I pull back my hair with your raisin clip

as you waltz in and out of rooms

Only you can paint with olive oil on Sunday morning

“Can I help with anything?”

 

Fine sesame hair, freckled skin that smells like sunrise

Your broken nail clings to my hair during braiding time

It’s only 7 am, but fresh bread’s on the table

Time for school

 

You waltz in and out of your island

I stick to you like honey when it’s time to go

That royal perfume always stains my dress

So I keep you close

 

I pull back my hair with your raisin clip

My reflection looks like you

It reminds me to stand up and carry on

Because there’s always more to do

Kitty

I spent my first five dollar bill on you.

I held your striped paw in one hand and gripped Papa’s calloused finger in the other.

Sometimes you were “she”, sometimes “he”, “it” even.
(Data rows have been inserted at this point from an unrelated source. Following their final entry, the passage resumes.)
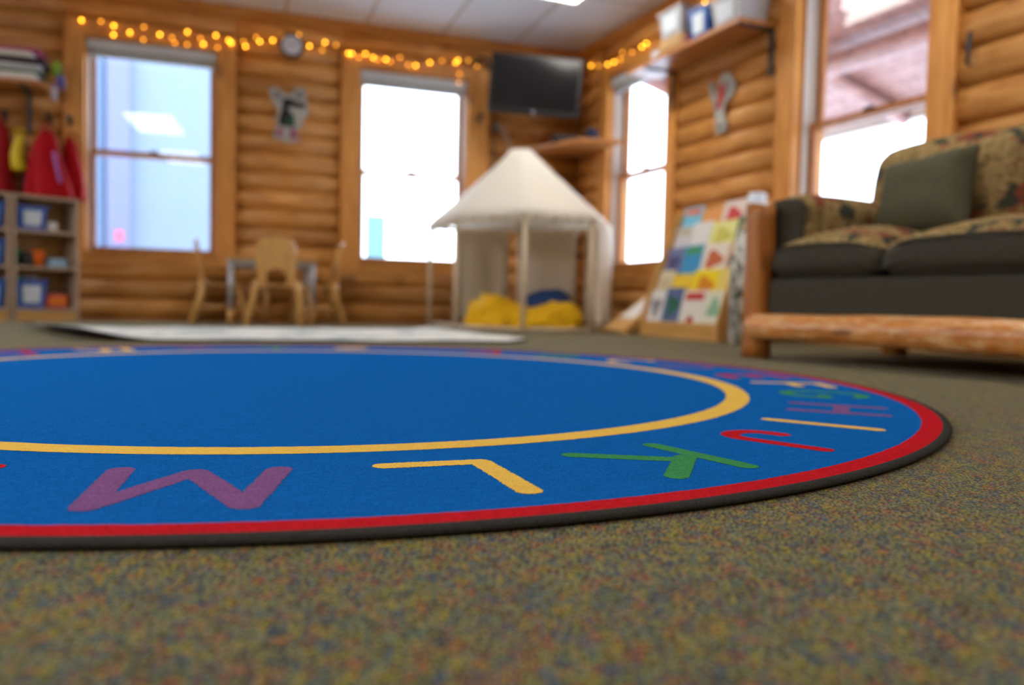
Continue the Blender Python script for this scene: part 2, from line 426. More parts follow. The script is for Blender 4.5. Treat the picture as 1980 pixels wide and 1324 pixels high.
o = b.build('wall_left', M['log']); o.matrix_world = Matrix.Translation((-6.3, 8, 0)) @ Matrix.Rotation(R(90), 4, 'Z'); tag(o, kind='structure')
b = MB(); b.box((0, 0, 0), (10.5, .15, H)); logs(b, 0, 10.5, 0, H, .1475, .02)
o = b.build('wall_front', M['log']); o.matrix_world = Matrix.Translation((3.9, -3.6, 0)) @ Matrix.Rotation(R(180), 4, 'Z'); tag(o, kind='structure')
# crown boards where the walls meet the ceiling
b = MB(); b.box((-7.1, -.035, H-.075), (-.0, .03, H-.002)); o = b.build('trim_1', M['casing_h']); o.matrix_world = FB; tag(o, kind='structure')
b = MB(); b.box((.04, -.035, H-.075), (10, .03, H-.002)); o = b.build('trim_2', M['casing_h']); o.matrix_world = FR; tag(o, kind='structure')

# ---------------------------------------------------------------- windows
def window(n, frame, x0, x1, cl, crr):
    root = thing('window_%d' % n, None, None, mat=frame @ Matrix.Translation((x0, 0, ZB))); root['kind'] = 'structure'
    W, Hh = x1-x0, ZT-ZB
    b = MB()
    b.box((-cl, -.03, -.095), (0, .03, Hh+.12)); b.box((W, -.03, -.095), (W+crr, .03, Hh+.12))
    b.build('side_casing', M['casing_v'], root)
    b = MB(); b.box((0, -.03, Hh), (W, .03, Hh+.12)); b.box((0, -.03, -.095), (W, .03, -.02)); b.box((-.0, -.045, -.025), (W, .12, .0))
    b.build('head_and_sill_board', M['casing_h'], root)
    b = MB()
    for x in (0, W-.012): b.box((x, .031, 0), (x+.012, .2, Hh))
    b.build('jamb', M['casing_v'], root)
    b = MB()
    for x in (.012, W-.018): b.box((x, .035, 0), (x+.006, .075, Hh)); b.box((x, .085, 0), (x+.006, .14, Hh))
    b.build('jamb_liner', M['vinyl'], root)
    mid = (1.265-ZB)
    for nm, za, zb, y in (('lower_sash', 0, mid+.02, .085), ('upper_sash', mid-.02, Hh, .125)):
        b = MB(); s = .038
        b.box((.018, y, za), (.018+s, y+.035, zb)); b.box((W-.018-s, y, za), (W-.018, y+.035, zb))
        b.box((.018+s, y, za), (W-.018-s, y+.035, za+(.04 if y < .1 else .035))); b.box((.018+s, y, zb-.035), (W-.018-s, y+.035, zb))
        o = b.build(nm, M['sash'], root)
        g = MB(); g.box((.018+s, y+.015, za+.03), (W-.018-s, y+.019, zb-.03)); g.build('pane', M['glass'], o)
        if y < .1:
            k = MB(); k.box((W/2-.03, y-.012, zb-.004), (W/2+.03, y+.02, zb+.014), bev=.004); k.build('sash_lock', M['iron'], o)
    return root
for n, (fr, q) in enumerate([(FB, WB[0]), (FB, WB[1]), (FR, WR[0]), (FR, WR[1])]): window(n+1, fr, *q)
def blind(frame, x0, x1, label):
    t = thing('roller_blind', label, 'window blind', mat=frame @ Matrix.Translation((x0, 0, 1.955)))
    b = MB(); b.box((.0, .0, .055), (x1-x0, .078, .12), bev=.006); b.build('blind_case', M['blind_light'], t)
    b = MB(); b.box((.01, .02, 0), (x1-x0-.01, .07, .055), bev=.01); b.build('rolled_cloth', M['blind'], t)
blind(FB, -3.95, -3.045, 'grey rolled-up blind at the top of the window above the cubby shelves')
blind(FB, -1.945, -1.035, 'grey rolled-up blind at the top of the window behind the canvas playhouse')
blind(FR, .565, 1.415, 'pale rolled-up blind over the narrow window beside the wall shelf')

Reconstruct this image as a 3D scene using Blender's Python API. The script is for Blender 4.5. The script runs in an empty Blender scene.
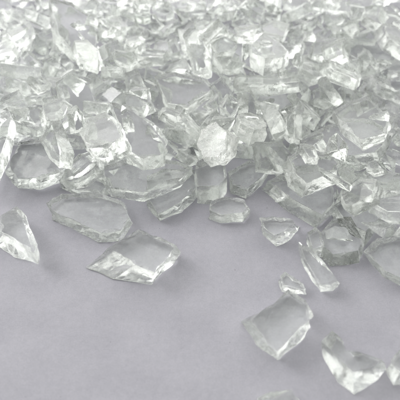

I named you Ashley for a day after watching an Olsen twins film. That didn’t suit you at all.

Sorry for smothering you.

Sorry about all the snot and tears that live inside your fur.

Samantha tossed you back and forth in the yard with a friend. I was the monkey in the middle. Your left eye came off, rolled past me on the cement path. I brought you home and cried into your ears.

Mama sewed you up like new.

Grandma gave you a bath in the underwater Ferris wheel and lavender filled my dreams.

Sometimes I swear you spoke to me, hugged me back as I held you.

I thought you could see me.

You’re tucked away behind a pile of clothes on a shelf in my old room. I don’t live there anymore.

Are you mad at me?

That matters somehow.

I’d still save you first from the fire.